Critics’ Picks

View of “13 Most Wanted Men,” 2014.

New York

“13 Most Wanted Men”

Queens Museum
New York City Building Flushing Meadows
April 27 - September 7

Fifty years ago, architect Philip Johnson invited the edgy up-and-coming artist Andy Warhol to produce one of ten commissions for the facade of the World’s Fair New York State Pavilion—Warhol’s first and ultimately last public art project. Working in the midst of his “Death and Disaster” depictions of car crashes and race riots, while taking his initial photobooth strips of socialites, friends, and, of course, himself, Warhol devised a work for the pavilion that would merge the profane and the portrait: blown-up silk-screened mug shots of the thirteen most-wanted men taken straight from the City of New York’s police department. As the story goes, someone in power had objections, perhaps to its coarse aesthetics, thinly veiled homoeroticism, or simply the banal subject material. By the time the World’s Fair opened on April 22, 1964, the 13 Most Wanted Men was covered in a thick coat of silver paint (a proposal to replace the work with twenty-five identical panels of a beaming World’s Fair President Robert Moses was, alas, rejected out of hand).

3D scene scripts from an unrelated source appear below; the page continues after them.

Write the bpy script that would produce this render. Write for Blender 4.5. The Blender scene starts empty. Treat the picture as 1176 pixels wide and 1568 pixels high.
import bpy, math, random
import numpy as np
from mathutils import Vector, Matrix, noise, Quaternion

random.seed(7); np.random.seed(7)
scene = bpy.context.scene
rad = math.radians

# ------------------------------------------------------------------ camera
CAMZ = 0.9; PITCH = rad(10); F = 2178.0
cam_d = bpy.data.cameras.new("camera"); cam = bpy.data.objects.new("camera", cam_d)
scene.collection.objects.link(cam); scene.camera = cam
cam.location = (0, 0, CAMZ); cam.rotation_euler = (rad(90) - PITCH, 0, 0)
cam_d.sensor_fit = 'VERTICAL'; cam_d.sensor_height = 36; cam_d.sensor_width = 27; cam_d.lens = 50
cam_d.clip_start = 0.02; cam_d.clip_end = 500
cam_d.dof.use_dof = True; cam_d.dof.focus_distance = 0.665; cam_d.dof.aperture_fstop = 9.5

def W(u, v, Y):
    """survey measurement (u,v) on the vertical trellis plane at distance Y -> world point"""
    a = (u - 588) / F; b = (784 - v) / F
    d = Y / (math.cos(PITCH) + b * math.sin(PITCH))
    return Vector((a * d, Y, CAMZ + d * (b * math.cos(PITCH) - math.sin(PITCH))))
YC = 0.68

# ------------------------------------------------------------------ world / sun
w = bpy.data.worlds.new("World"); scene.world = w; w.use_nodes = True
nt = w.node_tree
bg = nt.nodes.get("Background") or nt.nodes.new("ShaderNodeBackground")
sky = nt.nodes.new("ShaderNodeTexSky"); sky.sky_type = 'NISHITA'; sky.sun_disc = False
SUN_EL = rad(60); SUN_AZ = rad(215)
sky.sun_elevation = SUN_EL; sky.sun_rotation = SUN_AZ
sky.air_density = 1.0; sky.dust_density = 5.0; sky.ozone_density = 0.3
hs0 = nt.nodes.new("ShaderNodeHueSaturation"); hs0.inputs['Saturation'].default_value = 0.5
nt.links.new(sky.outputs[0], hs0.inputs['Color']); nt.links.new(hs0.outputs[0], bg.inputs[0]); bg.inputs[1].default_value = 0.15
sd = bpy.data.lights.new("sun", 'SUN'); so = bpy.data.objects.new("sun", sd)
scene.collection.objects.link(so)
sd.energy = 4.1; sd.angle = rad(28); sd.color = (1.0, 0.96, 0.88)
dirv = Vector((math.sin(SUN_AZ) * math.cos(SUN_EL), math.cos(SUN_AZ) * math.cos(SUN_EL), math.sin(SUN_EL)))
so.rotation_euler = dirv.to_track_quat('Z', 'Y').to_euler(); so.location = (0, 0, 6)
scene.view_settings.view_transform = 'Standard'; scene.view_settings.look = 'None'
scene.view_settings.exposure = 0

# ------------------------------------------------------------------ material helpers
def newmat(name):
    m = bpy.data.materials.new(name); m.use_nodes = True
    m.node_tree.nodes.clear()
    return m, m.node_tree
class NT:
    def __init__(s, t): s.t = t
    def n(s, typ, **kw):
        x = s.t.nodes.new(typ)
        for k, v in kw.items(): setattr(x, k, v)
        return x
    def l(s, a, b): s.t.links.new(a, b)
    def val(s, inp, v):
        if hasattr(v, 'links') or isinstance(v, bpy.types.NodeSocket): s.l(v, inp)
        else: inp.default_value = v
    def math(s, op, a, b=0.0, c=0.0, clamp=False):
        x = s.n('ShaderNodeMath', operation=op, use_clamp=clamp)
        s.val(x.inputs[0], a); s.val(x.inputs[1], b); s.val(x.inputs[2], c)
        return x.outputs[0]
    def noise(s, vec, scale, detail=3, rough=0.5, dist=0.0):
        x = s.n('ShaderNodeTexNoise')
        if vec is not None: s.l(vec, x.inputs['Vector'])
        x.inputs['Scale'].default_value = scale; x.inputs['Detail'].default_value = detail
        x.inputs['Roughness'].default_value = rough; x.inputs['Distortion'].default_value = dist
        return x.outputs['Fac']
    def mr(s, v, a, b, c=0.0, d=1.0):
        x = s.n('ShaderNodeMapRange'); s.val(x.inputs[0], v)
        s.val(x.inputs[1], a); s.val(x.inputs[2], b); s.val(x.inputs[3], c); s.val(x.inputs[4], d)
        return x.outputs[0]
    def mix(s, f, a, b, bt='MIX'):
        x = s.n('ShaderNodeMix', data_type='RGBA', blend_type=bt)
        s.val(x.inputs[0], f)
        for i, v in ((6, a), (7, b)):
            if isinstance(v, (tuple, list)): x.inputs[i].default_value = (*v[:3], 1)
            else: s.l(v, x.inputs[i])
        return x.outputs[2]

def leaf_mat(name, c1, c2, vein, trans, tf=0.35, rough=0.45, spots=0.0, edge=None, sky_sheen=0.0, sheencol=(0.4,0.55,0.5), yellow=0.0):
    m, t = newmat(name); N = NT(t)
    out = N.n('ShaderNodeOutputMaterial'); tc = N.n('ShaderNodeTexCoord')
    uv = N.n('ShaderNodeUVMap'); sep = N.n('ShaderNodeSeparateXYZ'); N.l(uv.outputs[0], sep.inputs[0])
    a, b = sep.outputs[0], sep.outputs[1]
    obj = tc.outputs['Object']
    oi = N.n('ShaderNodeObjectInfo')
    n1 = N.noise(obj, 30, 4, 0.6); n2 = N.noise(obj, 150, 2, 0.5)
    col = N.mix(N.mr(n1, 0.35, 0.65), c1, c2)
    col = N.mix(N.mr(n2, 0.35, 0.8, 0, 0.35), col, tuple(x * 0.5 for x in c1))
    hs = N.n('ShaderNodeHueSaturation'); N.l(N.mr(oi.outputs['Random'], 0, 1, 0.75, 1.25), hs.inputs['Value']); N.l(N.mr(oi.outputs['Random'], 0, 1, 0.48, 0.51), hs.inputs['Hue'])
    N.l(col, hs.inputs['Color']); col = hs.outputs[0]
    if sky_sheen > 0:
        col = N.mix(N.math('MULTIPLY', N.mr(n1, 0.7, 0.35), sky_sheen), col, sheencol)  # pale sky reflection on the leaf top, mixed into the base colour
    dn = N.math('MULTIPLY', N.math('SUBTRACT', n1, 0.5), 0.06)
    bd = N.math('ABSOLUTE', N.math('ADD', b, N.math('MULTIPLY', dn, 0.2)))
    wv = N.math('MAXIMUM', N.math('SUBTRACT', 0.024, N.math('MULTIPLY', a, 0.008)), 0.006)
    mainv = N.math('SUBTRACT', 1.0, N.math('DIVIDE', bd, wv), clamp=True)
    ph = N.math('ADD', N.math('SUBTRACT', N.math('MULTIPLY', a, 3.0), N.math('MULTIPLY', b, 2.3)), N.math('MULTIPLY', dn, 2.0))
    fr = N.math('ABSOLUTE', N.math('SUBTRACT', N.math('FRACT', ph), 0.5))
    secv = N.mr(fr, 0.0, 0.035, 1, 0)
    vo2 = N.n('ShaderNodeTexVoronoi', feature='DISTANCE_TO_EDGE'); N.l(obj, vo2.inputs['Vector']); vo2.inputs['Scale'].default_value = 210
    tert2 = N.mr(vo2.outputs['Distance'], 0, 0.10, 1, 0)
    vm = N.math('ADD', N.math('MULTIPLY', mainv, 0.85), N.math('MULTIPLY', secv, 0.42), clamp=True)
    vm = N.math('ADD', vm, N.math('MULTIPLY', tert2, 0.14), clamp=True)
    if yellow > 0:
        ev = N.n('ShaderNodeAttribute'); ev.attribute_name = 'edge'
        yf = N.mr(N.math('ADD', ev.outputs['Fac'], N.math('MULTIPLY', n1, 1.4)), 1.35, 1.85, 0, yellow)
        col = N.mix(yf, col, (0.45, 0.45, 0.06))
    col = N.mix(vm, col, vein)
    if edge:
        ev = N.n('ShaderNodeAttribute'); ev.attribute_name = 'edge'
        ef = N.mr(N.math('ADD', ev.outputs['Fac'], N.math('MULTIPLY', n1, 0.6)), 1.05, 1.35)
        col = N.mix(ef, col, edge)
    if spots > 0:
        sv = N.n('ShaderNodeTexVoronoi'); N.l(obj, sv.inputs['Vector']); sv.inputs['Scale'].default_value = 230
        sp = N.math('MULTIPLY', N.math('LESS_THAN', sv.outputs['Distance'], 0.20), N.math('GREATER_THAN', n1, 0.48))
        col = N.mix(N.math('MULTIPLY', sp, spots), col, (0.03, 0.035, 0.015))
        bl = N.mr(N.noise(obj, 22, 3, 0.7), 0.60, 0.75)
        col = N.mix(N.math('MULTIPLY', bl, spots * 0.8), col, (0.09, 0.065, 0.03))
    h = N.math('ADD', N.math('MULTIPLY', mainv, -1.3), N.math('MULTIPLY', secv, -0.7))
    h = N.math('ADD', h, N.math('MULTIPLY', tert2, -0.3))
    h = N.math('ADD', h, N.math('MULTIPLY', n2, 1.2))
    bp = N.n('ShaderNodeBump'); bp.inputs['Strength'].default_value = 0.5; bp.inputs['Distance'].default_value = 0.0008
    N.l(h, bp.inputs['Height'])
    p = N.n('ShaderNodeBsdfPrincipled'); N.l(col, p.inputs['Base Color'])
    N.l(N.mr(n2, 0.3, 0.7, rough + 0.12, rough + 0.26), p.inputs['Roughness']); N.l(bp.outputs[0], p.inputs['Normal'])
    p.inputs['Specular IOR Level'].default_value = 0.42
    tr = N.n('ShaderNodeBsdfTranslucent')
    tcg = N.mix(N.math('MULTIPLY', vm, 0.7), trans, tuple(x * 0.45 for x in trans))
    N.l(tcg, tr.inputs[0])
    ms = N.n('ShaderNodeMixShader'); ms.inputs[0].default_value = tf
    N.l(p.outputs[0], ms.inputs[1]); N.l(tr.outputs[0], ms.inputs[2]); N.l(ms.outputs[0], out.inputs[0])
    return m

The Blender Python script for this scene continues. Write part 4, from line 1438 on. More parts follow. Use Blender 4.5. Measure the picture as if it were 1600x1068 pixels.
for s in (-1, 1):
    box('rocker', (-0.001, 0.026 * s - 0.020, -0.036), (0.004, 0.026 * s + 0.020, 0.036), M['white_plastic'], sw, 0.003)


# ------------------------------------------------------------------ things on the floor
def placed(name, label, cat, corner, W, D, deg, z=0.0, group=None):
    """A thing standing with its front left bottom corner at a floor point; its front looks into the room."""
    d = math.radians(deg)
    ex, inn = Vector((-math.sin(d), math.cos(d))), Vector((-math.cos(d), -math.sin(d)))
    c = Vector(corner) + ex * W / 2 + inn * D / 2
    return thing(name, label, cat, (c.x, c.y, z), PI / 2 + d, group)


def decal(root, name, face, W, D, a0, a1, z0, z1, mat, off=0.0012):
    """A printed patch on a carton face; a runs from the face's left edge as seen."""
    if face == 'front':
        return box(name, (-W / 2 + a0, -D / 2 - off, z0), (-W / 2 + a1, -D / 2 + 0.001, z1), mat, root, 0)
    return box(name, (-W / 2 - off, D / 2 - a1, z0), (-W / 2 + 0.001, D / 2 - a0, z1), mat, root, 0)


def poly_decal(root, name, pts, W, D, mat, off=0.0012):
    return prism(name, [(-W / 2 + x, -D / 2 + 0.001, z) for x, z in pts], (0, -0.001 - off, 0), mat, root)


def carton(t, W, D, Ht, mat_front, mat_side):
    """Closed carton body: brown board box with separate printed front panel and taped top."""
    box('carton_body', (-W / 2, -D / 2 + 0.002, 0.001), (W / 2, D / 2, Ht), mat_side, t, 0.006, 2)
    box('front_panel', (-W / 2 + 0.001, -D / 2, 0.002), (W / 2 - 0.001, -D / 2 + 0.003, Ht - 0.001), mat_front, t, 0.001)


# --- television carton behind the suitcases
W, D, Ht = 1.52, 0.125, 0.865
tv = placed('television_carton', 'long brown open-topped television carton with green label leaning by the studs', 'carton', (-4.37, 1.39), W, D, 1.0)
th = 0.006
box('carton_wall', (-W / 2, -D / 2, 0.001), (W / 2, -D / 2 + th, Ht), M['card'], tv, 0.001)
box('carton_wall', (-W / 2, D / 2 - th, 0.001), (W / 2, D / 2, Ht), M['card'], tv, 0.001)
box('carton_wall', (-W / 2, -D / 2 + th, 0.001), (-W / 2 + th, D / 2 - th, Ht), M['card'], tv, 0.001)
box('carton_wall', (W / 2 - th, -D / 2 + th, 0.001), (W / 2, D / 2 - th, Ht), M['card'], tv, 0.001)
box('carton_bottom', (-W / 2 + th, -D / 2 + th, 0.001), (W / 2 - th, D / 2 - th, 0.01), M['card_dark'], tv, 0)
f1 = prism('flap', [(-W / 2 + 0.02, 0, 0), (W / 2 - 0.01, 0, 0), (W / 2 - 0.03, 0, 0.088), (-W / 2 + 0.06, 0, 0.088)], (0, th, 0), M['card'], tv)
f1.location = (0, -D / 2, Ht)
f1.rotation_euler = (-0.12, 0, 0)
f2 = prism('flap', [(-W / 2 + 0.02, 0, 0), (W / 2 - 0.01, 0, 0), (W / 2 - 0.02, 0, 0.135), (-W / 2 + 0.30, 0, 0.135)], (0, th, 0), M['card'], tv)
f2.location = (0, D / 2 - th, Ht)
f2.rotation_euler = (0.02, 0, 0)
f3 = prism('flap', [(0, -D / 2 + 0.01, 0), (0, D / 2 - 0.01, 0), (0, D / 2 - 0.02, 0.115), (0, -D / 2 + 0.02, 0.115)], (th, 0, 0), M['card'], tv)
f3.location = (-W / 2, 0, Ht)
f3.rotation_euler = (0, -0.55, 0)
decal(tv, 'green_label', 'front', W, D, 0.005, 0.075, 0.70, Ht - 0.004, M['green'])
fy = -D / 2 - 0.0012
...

The making of the work, its quick demise, and its afterlife in Warhol’s oeuvre make up this meticulously researched and precisely installed exhibition. The fascinating murder mystery of the Men unfolds chronologically, weaving in appearances by potential culprits Philip Johnson, Robert Moses, Nelson Rockefeller, and most enigmatic of all, Warhol himself. Nine silk-screened portraits of the Men that were made the summer after the debacle form the core of the exhibition, which is supplemented by an array of other works by Warhol, such as Little Electric Chair, 1964–65, and Nelson Rockefeller, 1967, and archival materials documenting Warhol’s year of production on the pavilion, the World’s Fair exhibition, and the reception of the controversial destruction of the work. By the end of 1964, for Warhol, “Death and Disaster” had transformed into a Flowers elegy and the Men had mutated into the screen-test series 13 Most Beautiful Boys, 1964–66. What remains in this exhibition are the relics of an astounding transitional moment in the artist’s work.